Before Sleep - Analysis
What the poem insists on: waking is a kind of escape
Before Sleep stages the moment just before unconsciousness as a struggle between two kinds of pull: the soft, sideways drag of sleep and the hard, upward summons of clarity. The speaker is not simply getting drowsy; he is being handled, even managed, by forces that feel both intimate and suspect. The repeated caress
makes sleep sound tender, but the poem keeps hinting that this tenderness is a trap. Against it, the speaker tries to rise toward a brighter, cleaner figure—Pallas
—as if waking attention were the only way to keep his inner life from being colonized.
This gives the poem its central tension: the same forces that soothe him also want something from him, and he can feel the bargaining inside the comfort.
The “lateral vibrations” and the creepy kindness of sleep
The opening is almost comic in how it mixes bodily sensation with economics: The lateral vibrations caress me
, and then, bluntly, They seek my financial good
. That odd phrase makes the caress feel less like affection and more like salesmanship. Sleep arrives as a set of impersonal motions—lateral
, repeated, looping—rather than as rest. Even when these vibrations work pathetically
in his favor, the adverb pathetically
undercuts the comfort; it suggests a needy, insinuating persuasion, as if the speaker is being coaxed into surrender.
Because the vibrations are lateral, they don’t lift or deepen him; they slide. The poem’s fear is not pain but drift: the mind moved sideways until it can’t tell whose intention it’s following.
Underworld attendance: Anubis and a false “solicitude”
Then the poem abruptly mythologizes the bedroom. She of the spear
appears, and the gods of the underworld attend me, O Annubis
. The word attend
is crucial: these powers are like servants at a bedside, but their presence is not reassuring. They come with pathetic solicitude
, a phrase that makes their care sound performative, even manipulative—concern worn like a costume.
The speaker also locates their power in movement: Their realm is the lateral courses
. This ties the underworld not to flames or punishment but to sideways motion—drowsy oscillation, half-conscious swaying, the mental slide into the drugged. Sleep becomes a jurisdiction with its own gods, and their method is caressing attendance rather than force.
The turn: “Light!” and the decision to go up
The poem’s hinge is the single command Light!

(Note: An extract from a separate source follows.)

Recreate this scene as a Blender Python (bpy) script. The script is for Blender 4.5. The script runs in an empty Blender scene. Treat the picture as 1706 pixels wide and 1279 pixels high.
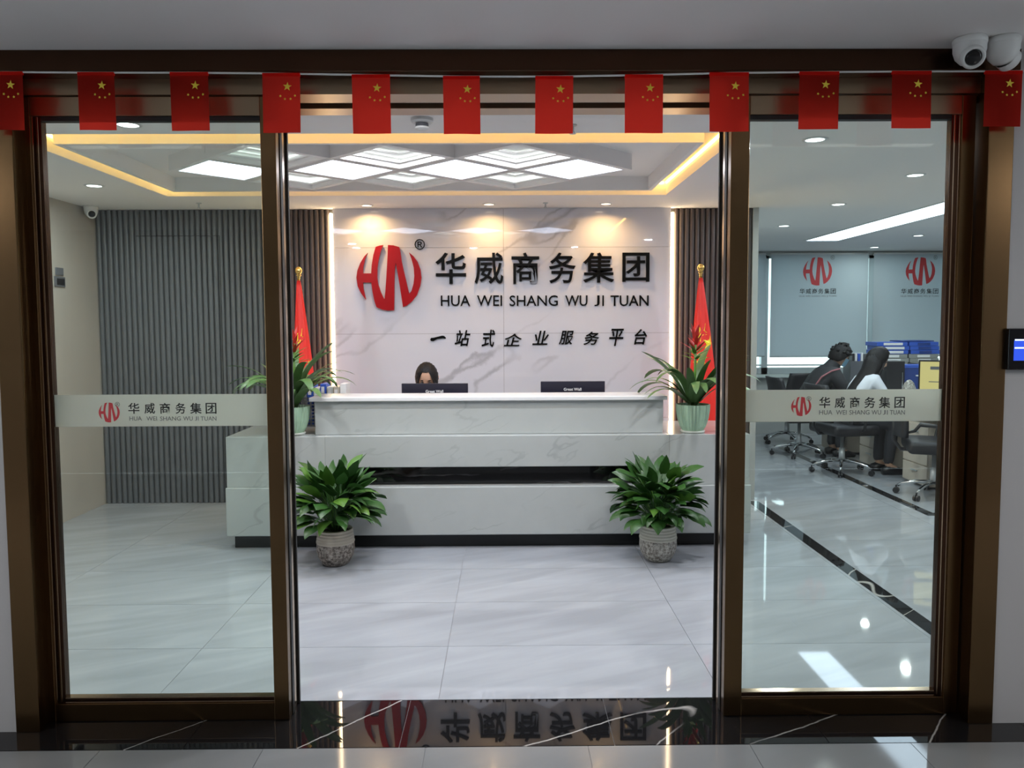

. After all the undulating, the speaker chooses a vertical direction: I am up to follow thee, Pallas
. The repeated Up
answers the earlier lateral
with a different physics—aspiration, refusal, wakefulness. Pallas (Athena) is not introduced with soft touch but with trajectory: she has gone up as a rocket
, tracing from right to left
and back again, but now in a controlled geometry, the flat projection of a spiral
. Even when she moves laterally, she does it as part of an ascent.
This is how the poem separates two similar motions. The underworld’s side-to-side is a sedative wobble; Pallas’s side-to-side is navigation. The speaker wants to leave the caresses not because they hurt, but because they lack direction.
The last temptation: “drugged sleep” that “wishes me well”
Near the end, the poem tightens the contradiction instead of resolving it: The gods of drugged sleep attend me
, again Wishing me well
. The phrasing repeats the earlier bedside attendance, but now the drugged element makes the kindness even more dubious. To be wished
well is not to be made well; it is to be gently encouraged into passivity. The speaker’s final repetition—I am up to follow thee, Pallas
—sounds like an incantation he must keep saying to stay awake, or at least to stay himself.
The poem’s unease is that sleep can mimic benevolence perfectly. If the underworld can caress and wish
you well, how do you tell care from capture when your eyes are closing?